Combined linear and rotational motion question

[Dtbennett]

Homework Statement

A small solid disk (r<<R), mass m = 9.3 g, rolls on its edge without skidding on the track shown, which has a circular section with radius R = 9.7 cm. The initial height of the disk above the bottom of the track is h = 30.8 cm. When the ball reaches the top of the circular region, what is the magnitude of the force it exerts on the track? (Hint: how fast is it going then?)

Homework Equations

I = 1/2MR^2

F(centripetal) = (mv^2)/r

The Attempt at a Solution

So I'm pretty sure you have to first calculate the velocity of the disk as it enters the circular part. However, I'm confused as to how as we are not provided with a time. Can you assume it is 1 second?

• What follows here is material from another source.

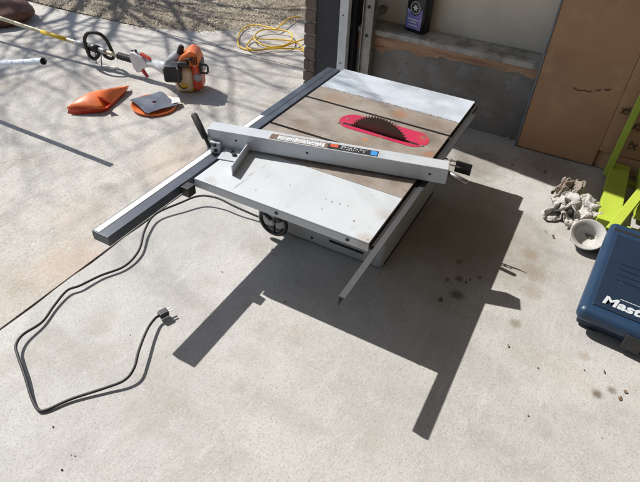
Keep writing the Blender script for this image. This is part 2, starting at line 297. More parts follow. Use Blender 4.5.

Then the net force must equal the centripetal force at the top of the loop, which will probably be close to zero.
And the speed of the object must match the centripetal force provided by gravity.

so making the centripital force equal to mg gives you

v= sqrt(rg)

I've gotten this far, but I have no idea where to go from here. Please help!

 

[voko]

So I'm pretty sure you have to first calculate the velocity of the disk as it enters the circular part.

You can, but why do you need to? You need the velocity at the top of the circular track, not at its bottom.

Then the net force must equal the centripetal force at the top of the loop, which will probably be close to zero.

This assumption is not based anything substantial, and so best avoided.

And the speed of the object must match the centripetal force provided by gravity.

Then you can already answer the question in the problem: zero. Does that look right to you?

 

[haruspex]

Use a conservation law.

 

[Gianf]

this problem is really tricky, I am having many problems trying to solve it

 

[Rellek]

http://en.wikipedia.org/wiki/Rotational_energy

http://en.wikipedia.org/wiki/Kinetic_energy#Rotation_in_systems

Take a look at both of these links and try to formulate your own equation. I suggest using conservation of energy. It would also be very useful to find some kind of comparison between the translational velocity of your center of mass and your tangential velocity, which is a function of $\omega$.

 

[Gianf]

Hi,
what I did was saying that mg(h-2r)=1/2mv^2 at the top of the circle. would this be correct?

 

[haruspex]

Hi,
what I did was saying that mg(h-2r)=1/2mv^2 at the top of the circle. would this be correct?

Yes.

 

[voko]

Since $r$ is taken into account for potential energy, perhaps the kinetic energy due to rotation should also be taken into account?